Ia merasa bangga karena dapat memberikan lapangan pekerjaan bagi orang lain. Ia berkata, “Salah satu pekerja saya dulunya bekerja serabutan membantu ayahnya sebagai nelayan, dan pendapatan mereka paling banyak hanya Rp 1 juta per bulan. Dengan bekerja di sini, mereka memperoleh pemasukan yang lebih besar, dan bahkan beberapa di antaranya mendapatkan Rp 4 juta per bulan.”
Sejumlah perempuan merangkai masa depan yang baru dengan batik
Hari Fitri Ramdhani, 32 tahun, dari Kabupaten Pelalawan, Riau, tidak pernah membayangkan ia akan hidup dari batik, sebuah kain tradisional yang diwarnai dengan warna alami yang identik dengan kerajinan dari Jawa.
Melalui program pengembangan masyarakat ini, PT RAPP mendanai pendirian Koperasi Andalan, mendirikan sebuah lokakarya bagi rumah produksi “Rumah Batik Andalan” atau RBA dan sebuah toko untuk menjual kerajinan tangan batik.
Koperasi ini mencari perempuan-perempuan untuk dilatih dan kini 10 di antaranya bekerja di RBA. Semua perempuan belajar mengenai bagaimana cara membatik dari awal, namun kini mereka telah membuat lebih dari 130 buah pakaian batik dan meraup Rp 20 juta per bulan dari penjualannya. Mereka dilatih oleh para ahli pengrajin batik dari Solo, Yogyakarta dan Pekalongan.

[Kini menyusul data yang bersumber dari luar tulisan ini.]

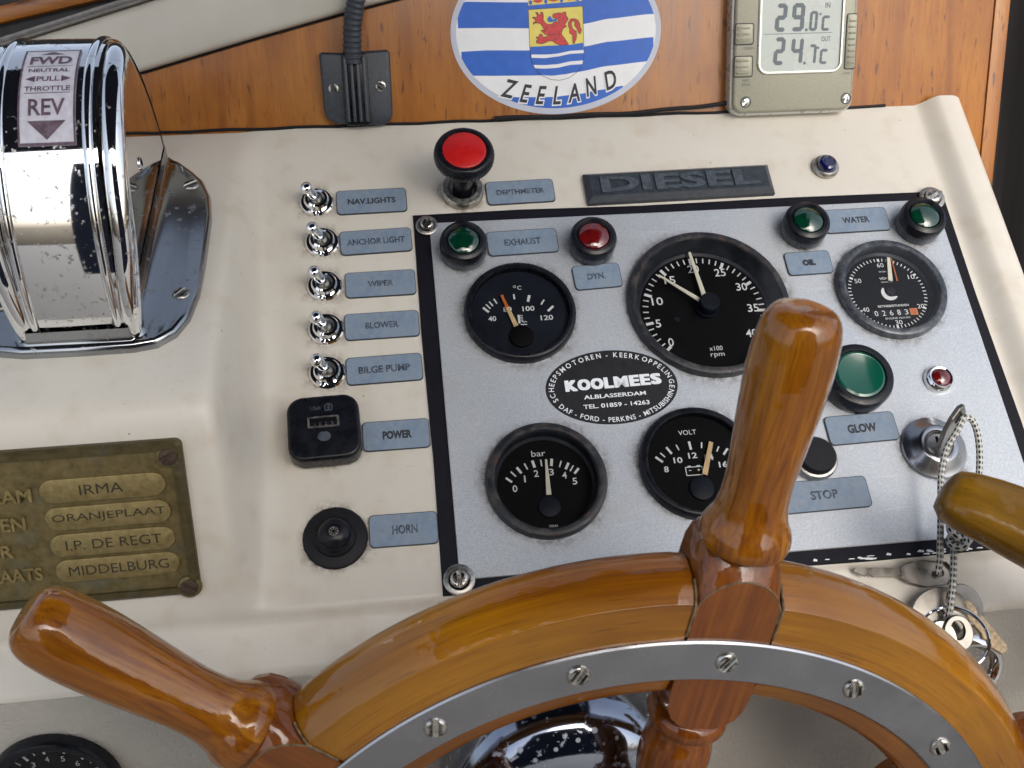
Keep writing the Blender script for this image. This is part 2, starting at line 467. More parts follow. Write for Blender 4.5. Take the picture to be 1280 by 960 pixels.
# lettering
_txt = {}
def glyphs(s, bold=0.0, shear=0.0):
    k = (s, bold, shear)
    if k not in _txt:
        cu = bpy.data.curves.new('t', 'FONT'); cu.body = s; cu.size = 1; cu.offset = bold; cu.shear = shear; cu.resolution_u = 3
        o = bpy.data.objects.new('t', cu); COL.objects.link(o)
        dg = bpy.context.evaluated_depsgraph_get()
        me = bpy.data.meshes.new_from_object(o.evaluated_get(dg))
        v = [tuple(x.co) for x in me.vertices]; f = [tuple(p.vertices) for p in me.polygons]
        bpy.data.objects.remove(o); bpy.data.curves.remove(cu); bpy.data.meshes.remove(me)
        _txt[k] = (v, f)
    return _txt[k]
def text(mb, s, cx, cy, h, w=None, z=0.0, rz=0.0, bold=0.0, shear=0.0, align='c', dep=0.0):
    v, f = glyphs(s, bold, shear)
    if not v: return mb
    x0 = min(p[0] for p in v); x1 = max(p[0] for p in v); y0 = min(p[1] for p in v); y1 = max(p[1] for p in v)
    cap = (y1 - y0) if s.isupper() or s.replace('.', '').isdigit() else .70
    sy = h / cap; sx = (w / (x1 - x0)) if w else sy
    ox = (x0 + x1) / 2 if align == 'c' else (x0 if align == 'l' else x1); oy = (y0 + y1) / 2
    a = R(rz); c, sn = math.cos(a), math.sin(a); out = []
    for p in v:
        x, y = (p[0] - ox) * sx, (p[1] - oy) * sy
        out.append((cx + x * c - y * sn, cy + x * sn + y * c, z))
    if dep > 0:                                       # raised lettering: a top skin and its side walls
        top = [(x, y, zz + dep) for x, y, zz in out]; n = len(out); cnt = {}
        for fc in f:
            for i in range(len(fc)):
                e = (fc[i], fc[(i + 1) % len(fc)]); cnt[e] = 1
        side = [(a_, b_, b_ + n, a_ + n) for (a_, b_) in cnt if (b_, a_) not in cnt]
        mb.add(out + top, [tuple(i + n for i in fc) for fc in f] + side)
    else: mb.add(out, f)
    return mb
_adv = {}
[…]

Fitri mengatakan pendapatan dari membatik membantu ia dan suaminya, yang bekerja sebagai montir serabutan, untuk membeli sebuah rumah. Ia menambahkan, “Kami kini memiliki pembeli lain, seperti tamu-tamu PT RAPP yang membeli batik sebagai cinderamata, pegawai pemerintah daerah, pekerja dari perusahaan sekitar, dan masyarakat setempat yang membeli batik dari toko kami di Pengkalan Kerinci.”